Programming gives you a new vocabulary, which inevitably brings new ways of thinking. (Read Korzybski to grok the depth of this.) You gain not just a vocabulary of words (which, in itself, would be rather trivial) but a conceptual vocabulary. As a side effect, you begin to think more crisply.

It's not simply a matter of thinking more logically. It's far deeper than that. Programming languages have extremely well-defined semantics. Attention to semantics is what good writing (not just good programming) is about. Consequently, anyone who learns a programming language (any programming language) will find himself or herself in better control of the written word generally.

Learning a programming language inevitably also brings a need to learn a bit about computer science: algorithms, machine design, language design, the nature and limits of computability. Again, conceptual vocabulary. Ways of framing problems. Ways of framing discussions about problems.

Eventually, after you immerse yourself in programming, you begin to see there's an aesthetic to code—code itself, not just the things code can create (such as user interfaces). There's correct code; there's good code. There's crufty code, there's spaghetti code, there's clever code. You quickly begin to develop an appreciation for best practices. (Again, an important part of your new conceptual vocabulary.)

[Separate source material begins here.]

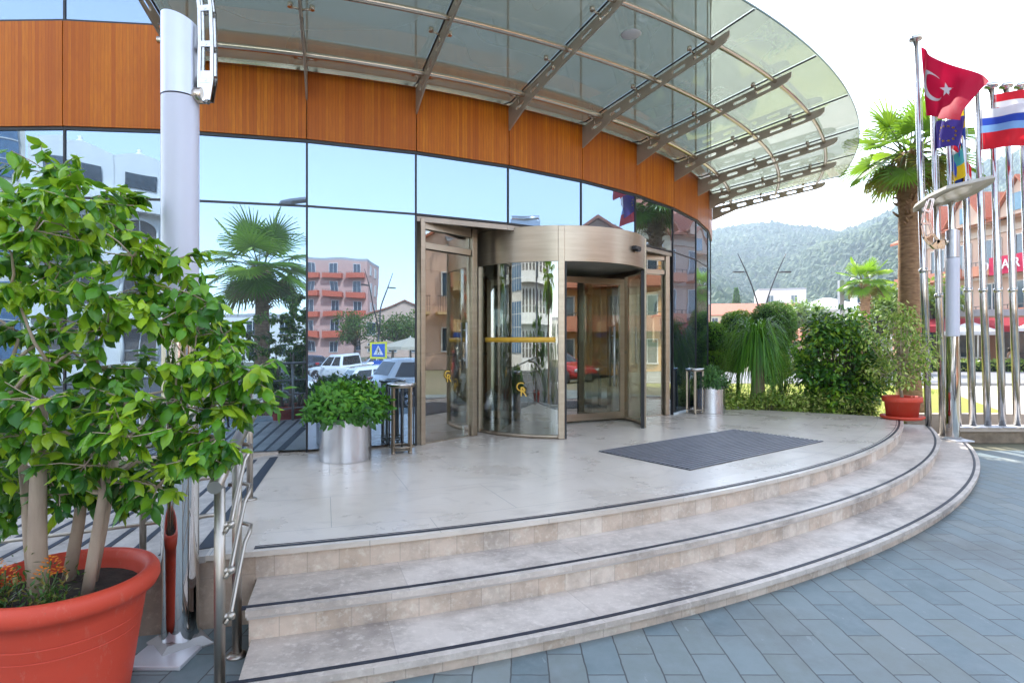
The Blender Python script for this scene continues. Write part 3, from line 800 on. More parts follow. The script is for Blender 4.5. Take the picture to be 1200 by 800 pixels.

Another thing programming teaches is humility. There will be days when you're absolutely certain your code is correct, and yet it's demonstrably not. You will learn that sometimes the things you think are absolutely certain, aren't. That by itself is valuable.

You'll create bugs. Out of necessity, you will teach yourself ingenious ways to force the machine to tell you what you did wrong. And you will do many things wrong. But always, you will find you did them for a reason; and yet there's a reason they're wrong. Remember, the machine can't go wrong on its own. It's unable to do anything except what you tell it to do.

I can go on listing reasons why programming is not a narrow, arcane skill. The truth is: It's a path to understanding. It broadens (not narrows) you as a human being. That's how it is with learning any new language—even a programming language. It's been shown that learning a new language brings about structural changes in the hippocampus and superior temporal gyrus, and may delay Alzheimer's. I think it's likely your brain also changes when you learn a programming language.

Programming teaches attention to detail, clarity of expression, crispness of meaning. Certainly, anyone planning to be a journalist or a writer of any kind should consider learning a programming language. It might prevent you from writing sloppy headlines in your first real journalism job.